The big question here is this: If Gladys Menor was a neophyte, why did Ely Raquel, now the president of GUMIL Filipinas, nominate Gladys Menor?

 

A corollary question is this: When Gladys Menor received that award and which she constantly flaunts, was she 60 years old?

 

We have not heard of Gladys Menor before, and as a Bannawag reader when I was in the grades, I did not encounter any of her writings in the 70s neither in the 80s when many of those in the pantheon of the LFA awardees were writing like crazy--and excellently--during those years.

 

In Hawai’i, Menor flaunts this award every time she gets the chance.

 

Now, let us see, let us see, if she deserves that.

 

O, there is this Pedro Bucaneg Awardee who is a Johnny-come-lately and whose name recall is via the backdoor of stage acting and useless column writing with no literary durability and timelessness and universality.

 

I wonder if he calls that clumsy stage acting as Ilokano Literature too.

 

Let us be real now.


Our effort to call for a change in the way we conduct the affairs of GF is an ethical obligation. 

 

We cannot tolerate this Marcosian tactics of some PBA awardees whose mindsets are puerile, pedantic. 

 

Need we also look into the Marcosian roots of the GUMIL Filipinas that some other patriarchs claim as one clean narrative of our noblest wishes to perpetuate Ilokano Literature in its most provincial and most parochial and most patriarchal sense? 

 

We have cowered in fear for so long, we younger generations of writers.

 

We have only sat at the feet of some of these patriarchs who have somehow forgotten what justice and fairness and truth are.

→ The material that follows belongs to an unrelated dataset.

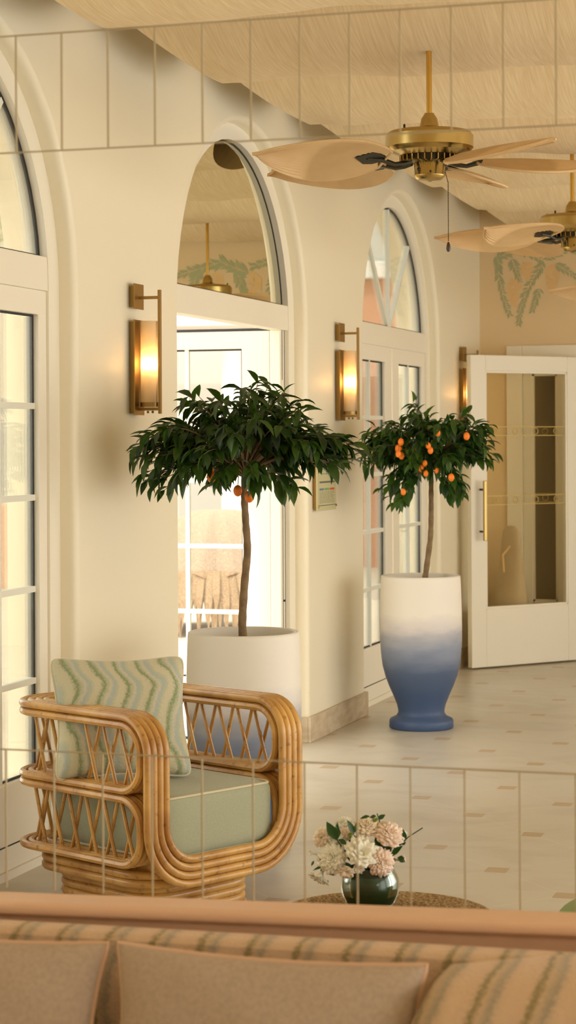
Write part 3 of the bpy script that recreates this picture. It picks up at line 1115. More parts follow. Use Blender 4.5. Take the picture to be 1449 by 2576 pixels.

Some of them even have that unending capacity to malign those whom they do not like. 

 

Let me be very clear: not every writer of Ilokano Literature is a patriarch in the most evil sense of the word.

 

Some are decent and self-respecting. Many of them are, in fact. 

 

Some know and are sensitive to the demands of democracy and justice in our literary practices.

 

But sadly, some deserve to be encouraged to self-destruct for the future of Ilokano Literature. 

 

Honesty and transparency are all we want.